Ghost Dog is an anachronism that haunts the world, trapped between lost eras and clashing cultures, a modern-day samurai who speaks the poetry of war. Writer/Director Jim Jarmusch pays tribute to Jean-Pierre Melville, Seijun Suzuki and classic film noir while DP Robbie Muller’s compositions frame our protagonist in solitude and shadows.
Ghost Dog (Forest Whitaker) is a hitman, a killer for hire who collects his payment one day a year on the autumnal equinox. He considers himself retainer to Louie (John Tormey), a mobster who saved his life eight years prior, and Ghost Dog follows the Bushido code to its fatal climax. When a hit goes sour, Louie’s own master orders Ghost Dog to be erased permanently. This conflict between warlike codes of conduct, where Louie feels kinship with the target he must destroy, and Ghost Dog’s decalogue whose law won’t allow harm to come to his master, sets the stage for mass murder and a mano-a-mano showdown.
Jarmusch subverts tropes of the traditional mob film by depicting his gangsters as unglamorous, barely able to pay the rent, their time not spent on felonies but in boredom, old men playing cards in a dirty storeroom. There are no flashy cars or wads of cash, no buxom women or handshake drugs: this is the anti-Goodfellas! He isolates the protagonist like Melville’s samurai and even surrounds him with birds. Jarmusch livens the film with irony and humor, as we get a rapping Italian mobster and a gangland of sobriquets, counterpointed by ignorance and blinded by bigotry.
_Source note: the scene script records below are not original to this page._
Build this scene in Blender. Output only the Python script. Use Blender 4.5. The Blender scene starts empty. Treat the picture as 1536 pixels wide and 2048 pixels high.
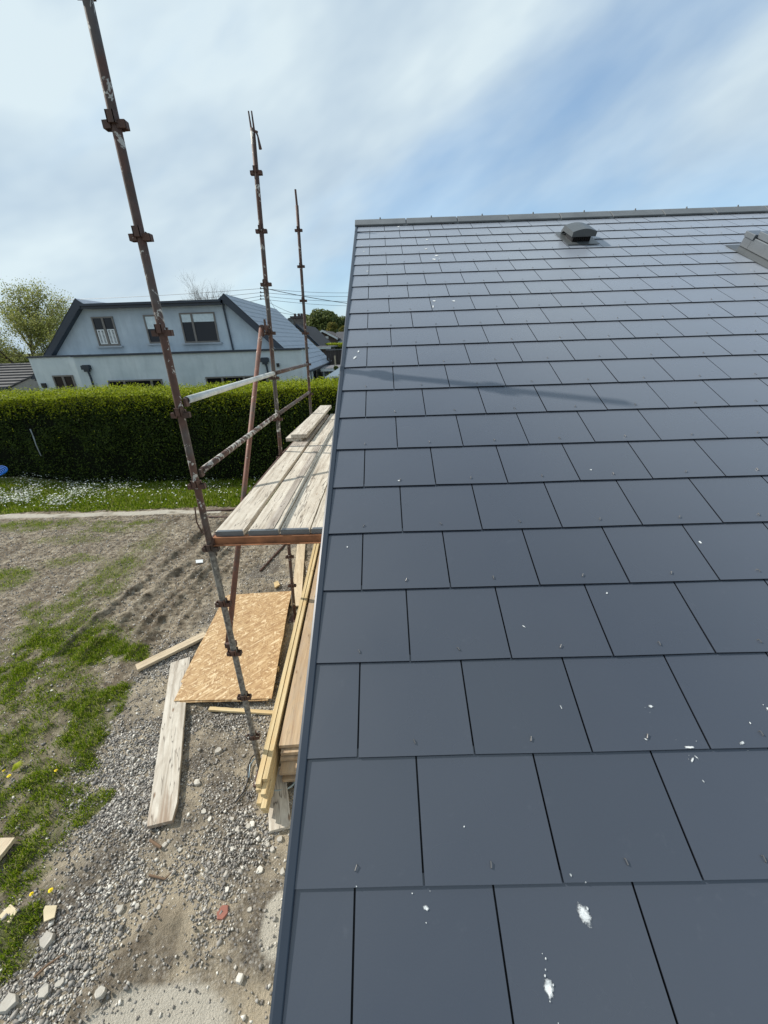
import bpy, bmesh, math, random
import numpy as np
from mathutils import Vector, Matrix
SC = bpy.context.scene
COL = SC.collection
rnd = random.Random(7)
NR = np.random.default_rng(11)
rad = math.radians

# ---------------------------------------------------------------- camera
RM = np.array([[0.999557954018, -0.004552936414, -0.029379709491],
               [0.028649344963, 0.41156585099, 0.910929616014],
               [-0.007944280519, 0.91136865267, -0.411514358605]])
GZ = 2.9                                     # height of the first slate course above the yard
CC = np.array([0.243390202726, -0.419597466665, 1.086016046657 + GZ])
FP = 760.0
cam = bpy.data.cameras.new('camera')
cam.sensor_fit = 'HORIZONTAL'; cam.sensor_width = 36; cam.lens = FP / 1536 * 36
cam.clip_start = 0.02; cam.clip_end = 3000
co = bpy.data.objects.new('camera', cam); COL.objects.link(co)
m4 = Matrix.Identity(4)
for i in range(3):
    m4[i][0] = RM[0][i]; m4[i][1] = RM[1][i]; m4[i][2] = -RM[2][i]; m4[i][3] = CC[i]
co.matrix_world = m4
SC.camera = co

# ---------------------------------------------------------------- light
SUN_EL = rad(41.5)
sd = Vector((-0.96 * math.cos(SUN_EL), 0.28 * math.cos(SUN_EL), math.sin(SUN_EL)))
sl = bpy.data.lights.new('sun', 'SUN'); sl.energy = 5.0; sl.angle = rad(0.6); sl.color = (1.0, 0.955, 0.88)
so = bpy.data.objects.new('sun', sl); COL.objects.link(so)
so.rotation_euler = sd.to_track_quat('Z', 'Y').to_euler()
SC.view_settings.view_transform = 'Standard'; SC.view_settings.look = 'None'
SC.view_settings.exposure = 0.0; SC.view_settings.gamma = 1.0
w = bpy.data.worlds.new('World'); SC.world = w; w.use_nodes = True
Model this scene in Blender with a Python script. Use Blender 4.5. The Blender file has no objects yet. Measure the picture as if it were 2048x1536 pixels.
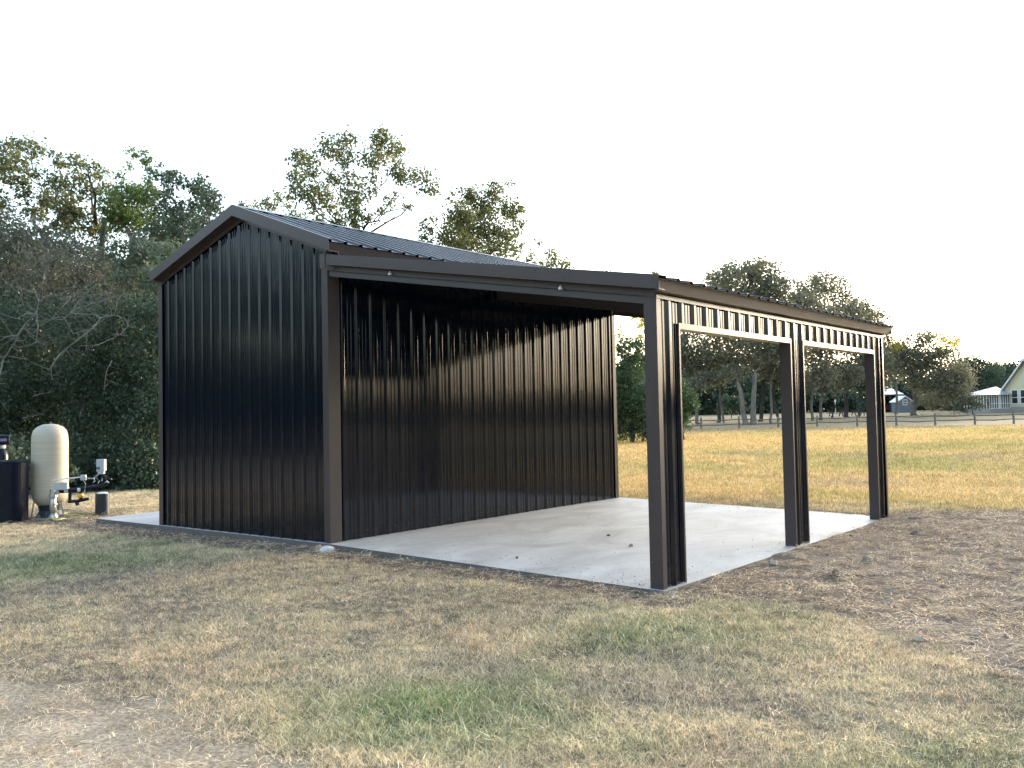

In one scene, Ghost Dog is aiming his rifle towards his target, but his sight is blocked, not by a butterfly, but a small bird. He even completes a kill through a drainpipe like Suzuki’s Number Three Killer! Jarmusch evoke the spirit of Kurosawa too, as the novel RASHOMON is passed between cultures and generations. Even Ghost Dog lives an absurd temporary life, his best friend speaks only French and his protege is a little girl who is bequeathed his Hidden Leaves. RZA drops beats which scores the tempest, giving emotional context to the film. It’s a brilliant score that allows the story to move and breath on its own yet becomes its heartbeat.
Ghost Dog must die to live and be true to his code, so the final shootout is one-sided. “Better you than me”, Louise says, but you can see his sadness like falling autumn leaves, this sorrow of change. But Louis answers to his own master, and as his future seems limited, a little girl’s future is just blossoming.